Ernste Themen beim Kirchentag - Besucher trotzen nasskaltem Wetter

Wirtschaftskrise, Bildung und Umwelt

Debatten über Wirtschaftskrise, Umwelt und Bildung haben am Donnerstag den 2. Ökumenischen Kirchentag in München geprägt. Daran beteiligten sich zahlreiche Bundespolitiker. Katholiken, Protestanten und Orthodoxe feierten gemeinsam Christi Himmelfahrt.

 (DR)

Trotz Nieselregen versammelten sich etwa 11.000 Menschen auf dem Münchner Odeonsplatz, um in einer ökumenischen Feier gemeinsam den Himmelfahrtstag zu begehen. Dabei kündigte die Arbeitsgemeinschaft Christlicher Kirchen in Deutschland einen jährlichen bundesweiten Tag der Schöpfung an. Dieser soll in der Regel am ersten Freitag im September gefeiert werden.

Das fünftägige Treffen von Protestanten und Katholiken war am Mittwochabend eröffnet worden. Rund 125.000 Dauerteilnehmer haben sich zu dem Kirchentag mit mehr als 3.000 Veranstaltungen angemeldet.Trotz nasskaltem Wetter äußerten sich die Veranstalter mit dem Besuch der Veranstaltungen zufrieden.

Die beiden großen Kirchen dringen darauf, Auswüchse des
Wirtschafts- und Finanzsystems zu korrigieren. «Wir brauchen ein neues Sozialwort, das auch die Probleme des Südens einbezieht», sagte der Bamberger Erzbischof Ludwig Schick.

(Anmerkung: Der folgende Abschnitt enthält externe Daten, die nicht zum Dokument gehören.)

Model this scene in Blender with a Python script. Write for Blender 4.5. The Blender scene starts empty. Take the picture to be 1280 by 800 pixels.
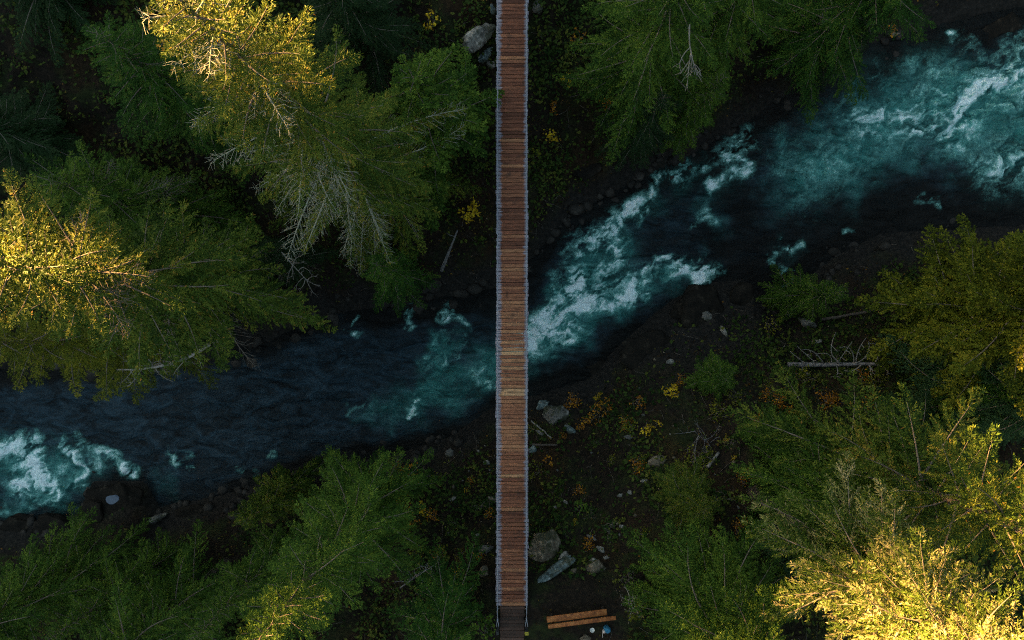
import bpy, math
import numpy as np

R_ = math.radians
SC = bpy.context.scene
COL = SC.collection
CAMZ, F = 40.0, 1280 * 24 / 36.0          # camera height over the water, focal length in photo pixels


def W(px, py, z=0.0):
    d = CAMZ - z
    return (px - 640) / F * d, (400 - py) / F * d


# ------------------------------------------------------------------ noise
def _h(ix, iy, iz, seed):
    n = (ix.astype(np.int64) * 374761393 + iy.astype(np.int64) * 668265263 + iz.astype(np.int64) * 2147483647 + seed * 974711) & 0xFFFFFFFF
    n = ((n ^ (n >> 13)) * 1274126177) & 0xFFFFFFFF
    n = ((n ^ (n >> 16)) * 2246822519) & 0xFFFFFFFF
    return ((n ^ (n >> 15)) & 0xFFFFFF) / float(0xFFFFFF)


def noise2(x, y, seed=0):
    x = np.asarray(x, float); y = np.asarray(y, float)
    ix, iy = np.floor(x), np.floor(y)
    fx, fy = x - ix, y - iy
    fx = fx * fx * fx * (fx * (fx * 6 - 15) + 10); fy = fy * fy * fy * (fy * (fy * 6 - 15) + 10)
    z = np.zeros_like(ix)
    a, b = _h(ix, iy, z, seed), _h(ix + 1, iy, z, seed)
    c, d = _h(ix, iy + 1, z, seed), _h(ix + 1, iy + 1, z, seed)
    return (a + (b - a) * fx) * (1 - fy) + (c + (d - c) * fx) * fy


def noise3(p, seed=0):
    i = np.floor(p); f = p - i
    f = f * f * (3 - 2 * f)
    r = 0
    for dx in (0, 1):
        for dy in (0, 1):
            for dz in (0, 1):
                w = (f[:, 0] if dx else 1 - f[:, 0]) * (f[:, 1] if dy else 1 - f[:, 1]) * (f[:, 2] if dz else 1 - f[:, 2])
                r = r + w * _h(i[:, 0] + dx, i[:, 1] + dy, i[:, 2] + dz, seed)
    return r


def fbm(x, y, seed=0, o=4, g=0.5):
    s, a, t = 0, 1.0, 0
    for k in range(o):
        s = s + a * noise2(x * 2 ** k + 13.7 * k, y * 2 ** k - 7.1 * k, seed + k)
        t += a; a *= g
    return s / t


def sstep(a, b, x):
    t = np.clip((x - a) / (b - a), 0, 1)
    return t * t * (3 - 2 * t)


# ------------------------------------------------------------------ terrain
UP = [(-2600, 700), (-900, 540), (-300, 486), (0, 464), (150, 452), (330, 432), (400, 398), (480, 386), (560, 372), (620, 362), (665, 325), (700, 285), (760, 245),
      (850, 203), (940, 150), (1060, 65), (1180, 32), (1280, 8), (1600, -100), (3200, -700)]
LO = [(-2600, 960), (-900, 740), (-300, 700), (0, 655), (98, 640), (116, 600), (182, 600), (200, 632), (290, 615), (400, 580), (480, 572), (560, 545), (620, 505),
      (665, 492), (740, 470), (772, 430), (840, 372), (888, 352), (930, 347), (962, 374), (1000, 352), (1060, 310), (1100, 290), (1280, 280), (1600, 190), (3200, -350)]
UPW = np.array([W(*p) for p in UP]); LOW = np.array([W(*p) for p in LO])


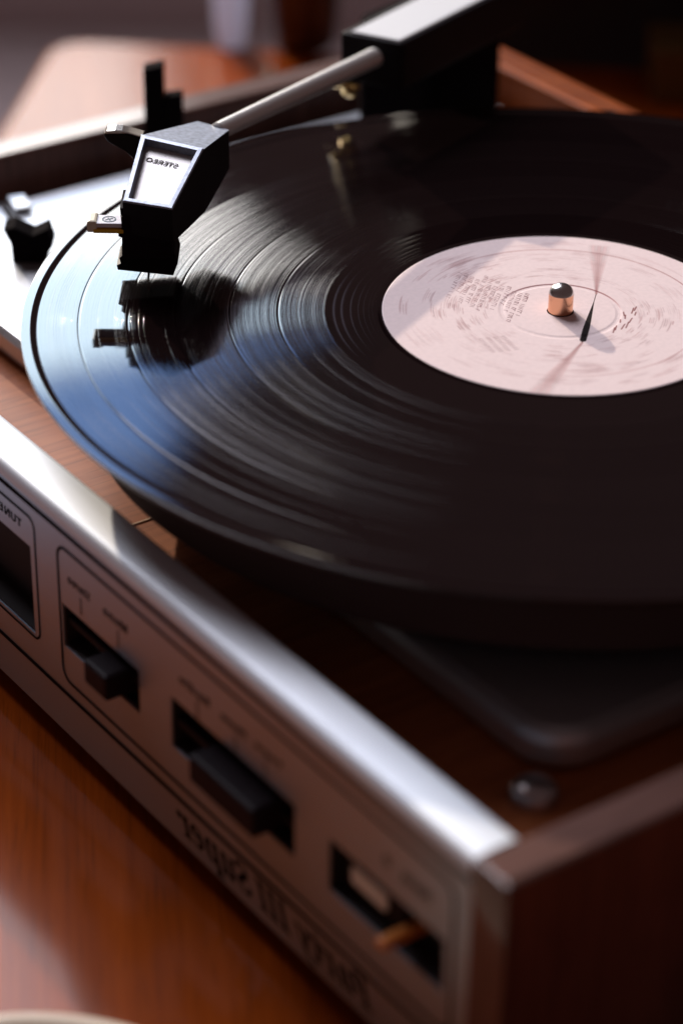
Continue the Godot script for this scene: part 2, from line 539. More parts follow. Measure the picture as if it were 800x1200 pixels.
func turntable() -> void:
	var t := thing("turntable", "old turntable in a dark wood plinth with a metal front panel of slide switches", "turntable")
	var yw := H - 0.022   # rims of the plinth
	var yd := H - 0.045   # wooden deck
	var yp := H - 0.033   # metal plate
	var st := begin()
	# ---- plinth
	box(st, Vector3(-0.2300, 0.010, -0.1392), Vector3(0.1583, yd, 0.1395))
	commit(st, "deck", M.deck, t)
	st = begin()
	box(st, Vector3(-0.2430, 0.009, -0.1530), Vector3(-0.2302, yw, 0.1523), 0.0012)
	commit(st, "side_wall", M.plinth, t)
	st = begin()
	box(st, Vector3(0.1585, 0.009, -0.1530), Vector3(0.1702, yw, 0.1525), 0.0012)
	commit(st, "side_wall", M.plinth, t)
	st = begin()
	box(st, Vector3(-0.2300, 0.009, -0.1530), Vector3(0.1583, yw - 0.0004, -0.1394), 0.0012)
	var bw := commit(st, "back_wall", M.bounce_lit_back, t)
	st = begin()
	box(st, Vector3(-0.2298, yw - 0.0006, -0.1462), Vector3(0.1581, yw + 0.0004, -0.1455))
	commit(st, "dark_inlay", M.groove, bw)
	for fx in [-0.21, 0.14]:
		for fz in [-0.13, 0.125]:
			st = begin()
			lathe(st, [Vector2(0.0, 0.0), Vector2(0.009, 0.0), Vector2(0.010, 0.001), Vector2(0.011, 0.011), Vector2(0.0, 0.011)], 24, Transform3D(Basis.IDENTITY, Vector3(fx, 0, fz)))
			commit(st, "foot", M.recess, t)
	# ---- the bright trim on the front edge
	st = begin()
	var tp := PackedVector2Array()
	# profile in (z, y): a flat top with rounded front edge
	for q in [[0.1398, -0.040], [0.1398, -0.0228], [0.1403, -0.0222], [0.1415, -0.0220], [0.1500, -0.0220], [0.1514, -0.0224], [0.1523, -0.0232], [0.1527, -0.0245], [0.1527, -0.0262], [0.1505, -0.0262], [0.1500, -0.040]]:
		tp.append(Vector2(q[0], q[1]))
	extrude_x(st, tp, -0.2299, 0.1582)
	commit(st, "metal_trim", M.trim, t)
	front_panel(t)
	# ---- metal plate
	st = begin()
	prism(st, rect(-0.2200, -0.1345, 0.1255, 0.1035, 0.014, 10), yd + 0.0006, yp, 0.0036)
	var pl := commit(st, "metal_plate", M.plate, t)
	# a dark slot with a pale slider at the plate's left end
	st = begin()
	box(st, Vector3(-0.0015, 0, -0.011), Vector3(0.0015, 0.0012, 0.011), 0.0004, Transform3D(Basis(Vector3.UP, deg_to_rad(-104)), Vector3(-0.2065, yp - 0.0004, 0.0625)))
	commit(st, "slider_slot", M.recess, pl)
	st = begin()
	box(st, Vector3(-0.0030, 0, -0.0055), Vector3(0.0030, 0.0016, 0.0055), 0.0006, Transform3D(Basis(Vector3.UP, deg_to_rad(-104)), Vector3(-0.2120, yp + 0.0008, 0.0560)))
	commit(st, "slider", M.plate, pl)
	# notched black selector
	st = begin()
	var kp := PackedVector2Array()
	for q in [[-0.0054, 0.0113], [-0.0018, 0.0122], [0.0038, 0.0094], [0.0089, 0.0119], [0.0105, 0.0062], [0.0072, 0.0], [-0.0030, 0.0], [-0.0032, 0.0062]]:
		kp.append(Vector2(q[0], q[1]))
	prism(st, kp, -0.0005, 0.0085, 0.0004, upright(Vector3(-0.1745, yp, 0.0765), Vector3(0.5817, 0, -0.8134)))
	commit(st, "selector_knob", M.matt_black, pl)
	# two-pronged arm rest
	st = begin()
	var rt := Vector3(0.5817, 0, -0.8134)
	var fr := upright(Vector3(-0.2026, yp, 0.0078), rt)
	prism(st, PackedVector2Array([Vector2(-0.0042, 0.0), Vector2(0.0026, 0.0), Vector2(0.0025, 0.0425), Vector2(-0.0042, 0.0409)]), 0.0, 0.007, 0.0005, fr)
	prism(st, PackedVector2Array([Vector2(0.0028, 0.0), Vector2(0.0088, 0.0), Vector2(0.0086, 0.0322), Vector2(0.0028, 0.0314)]), 0.0005, 0.0065, 0.0005, fr)
	prism(st, PackedVector2Array([Vector2(-0.0062, 0.0), Vector2(0.0108, 0.0), Vector2(0.0098, 0.004), Vector2(-0.0052, 0.004)]), -0.003, 0.010, 0.0006, fr)
	commit(st, "arm_rest", M.matt_black, t)
	# chrome cap in the front corner of the deck
	st = begin()
	lathe(st, [Vector2(0.0062, 0.0), Vector2(0.0062, 0.0014), Vector2(0.0058, 0.0026), Vector2(0.0050, 0.0037), Vector2(0.0039, 0.0045), Vector2(0.0026, 0.0050), Vector2(0.0013, 0.0052), Vector2(0.0, 0.0053)], 32, Transform3D(Basis.IDENTITY, Vector3(0.126, yd, 0.1084)))
	commit(st, "screw_cap", M.cap, t)
	# a pale joint line in the deck, by the trim
	st = begin()
	box(st, Vector3(-0.0330, yd + 0.0001, 0.112), Vector3(-0.0326, yd + 0.0003, 0.139))
	commit(st, "joint_line", M.joint, t)
	# ---- platter and spindle
	st = begin()
	lathe(st, [Vector2(0.0, -0.0310), Vector2(0.095, -0.0310), Vector2(0.097, -0.0262), Vector2(0.1320, -0.0258), Vector2(0.1332, -0.0246), Vector2(0.1332, -0.0082), Vector2(0.1322, -0.0068), Vector2(0.130, -0.0062), Vector2(0.0, -0.0062)], 120, Transform3D(Basis.IDENTITY, Vector3(0, H, 0)))
	var pt := commit(st, "platter", M.platter, t)
	st = begin()
	lathe(st, [Vector2(0.0, -0.0060), Vector2(0.138, -0.0060), Vector2(0.1395, -0.0055), Vector2(0.1395, -0.0030), Vector2(0.138, -0.0021), Vector2(0.0, -0.0021)], 120, Transform3D(Basis.IDENTITY, Vector3(0, H, 0)))
	commit(st, "rubber_mat", M.rubber, pt)
	st = begin()
	lathe(st, [Vector2(0.00352, -0.004), Vector2(0.00352, 0.0058)], 40, Transform3D(Basis.IDENTITY, Vector3(0, H, 0)))
	commit(st, "spindle", M.warm_reflection_steel, pt)
	st = begin()
	lathe(st, [Vector2(0.00350, 0.0058), Vector2(0.00330, 0.0067), Vector2(0.0027, 0.0076), Vector2(0.0018, 0.0082), Vector2(0.0009, 0.0085), Vector2(0.0, 0.0086)], 40, Transform3D(Basis.IDENTITY, Vector3(0, H, 0)))
	commit(st, "spindle_tip", M.steel, pt)
	tonearm(t)

func extrude_x(st: SurfaceTool, p: PackedVector2Array, x0: float, x1: float) -> void:
	var k := p.size()
	var q := p.duplicate()
	if Geometry2D.is_polygon_clockwise(q): q.reverse()
	var ns := []
	for i in k:
		var e := (q[(i + 1) % k] - q[i]).normalized()
		ns.append(Vector2(e.y, -e.x))
	for i in k:
		var j := (i + 1) % k
		var na: Vector2 = ns[i]
		var nb: Vector2 = ns[i]
		if ns[i].dot(ns[(i + k - 1) % k]) > 0.6: na = (ns[i] + ns[(i + k - 1) % k]).normalized()
		if ns[i].dot(ns[j]) > 0.6: nb = (ns[i] + ns[j]).normalized()
		var v := [Vector3(x0, H + q[i].y, q[i].x), Vector3(x1, H + q[i].y, q[i].x), Vector3(x1, H + q[j].y, q[j].x), Vector3(x0, H + q[j].y, q[j].x)]
		var n := [na, na, nb, nb]
		var order := [0, 1, 2, 0, 2, 3]
		if (v[2] - v[0]).cross(v[1] - v[0]).dot(Vector3(0, ns[i].y, ns[i].x)) < 0.0: order = [0, 2, 1, 0, 3, 2]
		for o in order:
			st.set_normal(Vector3(0, n[o].y, n[o].x))
			st.set_uv(Vector2(v[o].x, v[o].z))
			st.add_vertex(v[o])
	var ix := Geometry2D.triangulate_polygon(q)
	for s in [[x0, -1.0], [x1, 1.0]]:
		for i in range(0, ix.size(), 3):
			tri(st, Vector3(s[0], H + q[ix[i]].y, q[ix[i]].x), Vector3(s[0], H + q[ix[i + 1]].y, q[ix[i + 1]].x), Vector3(s[0], H + q[ix[i + 2]].y, q[ix[i + 2]].x), Vector3(s[1], 0, 0))

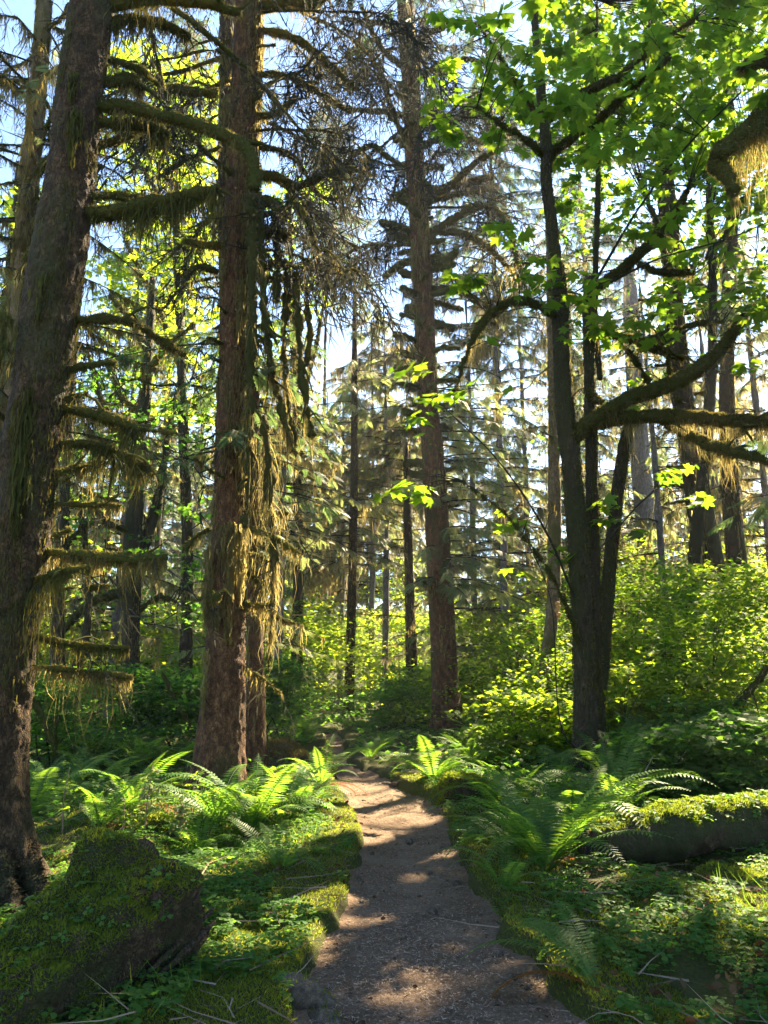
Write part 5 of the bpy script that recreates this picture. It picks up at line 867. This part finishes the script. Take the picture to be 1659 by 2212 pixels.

Zur «Zähmung des Bankenwesens» müsse eine Finanztransaktionssteuer kommen, forderte Schick, der Vorsitzender der Kommission Weltkirche der katholischen Deutschen Bischofskonferenz ist.

Auch der Vorsitzende der SPD-Bundestagsfraktion, Frank-Walter Steinmeier, bekräftigte auf dem Kirchentag die Forderung nach einer Finanztransaktionssteuer. Diese könnte zur Finanzierung des notwendigen sozial-ökologischen Umbaus beitragen, so der Oppositionspolitiker. Der ehemalige Außenminister und Vizekanzler trat für ein Wirtschaftsmodell mit «starken ökologischen und sozialen Regeln» ein.

Bundesbildungsministerin Annette Schavan (CDU) und die Grünen-Vorsitzende Claudia Roth riefen dazu auf, in der derzeitigen Krise nicht bei den Bemühungen um mehr Bildungsgerechtigkeit nachzulassen. Gerade wegen der Wirtschaftskrise müsse der Staat in den nächsten Jahren zuallererst in Bildung investieren, sagte Schavan bei einer Podiumsdiskussion. Deutschland könne es sich nicht leisten, an seinen Kindern und damit an seiner Zukunft zu sparen, sagte Roth.

Bundesinnenminister Thomas de Maizière (CDU) forderte die Kirchen auf, mehr auf die Muslime zuzugehen. Er bedauere, dass der Staat mit der Islamkonferenz, deren Vollversammlung sich am Montag in neuer Zusammensetzung konstituiert, vorangehen müsse und die Kirchen nicht die Initiative ergriffen hätten, sagte der CDU-Politiker, der auch dem Präsidium des evangelischen Kirchentages angehört.

Die frühere hannoversche Landesbischöfin Käßmann forderte ein gemeinsames Abendmahl von Katholiken und Protestanten. Zusammen mit ihrem Nachfolger, dem amtierenden EKD-Ratsvorsitzenden Nikolaus Schneider, regte sie zudem einen dritten Ökumenischen Kirchentag zum 500-jährigen Reformationsjubiläum 2017 an. Die Reformation sei ursprünglich auf die ganze Kirche hin ausgerichtet gewesen, sagte Schneider. Auch Käßmann kann sich 2017 als gemeinsames Jubiläum vorstellen. Die Reformation sei Teil einer gemeinsamen Kirchengeschichte, auch wenn diese zur Trennung geführt habe.

Auch die in den vergangenen Monaten bekannt gewordenen Missbrauchsfälle beschäftigten den Kirchentag. SPD-Generalsekretärin Andrea Nahles erwartet nach den Skandalen eine neue grundsätzliche und offene Diskussion in der katholischen Kirche. Nach ihren Erfahrungen sei in den Gemeinden in den «letzten zehn Jahren» nicht mehr über Fragen wie Sexualität oder Zölibat gesprochen worden, kritisierte die Katholikin.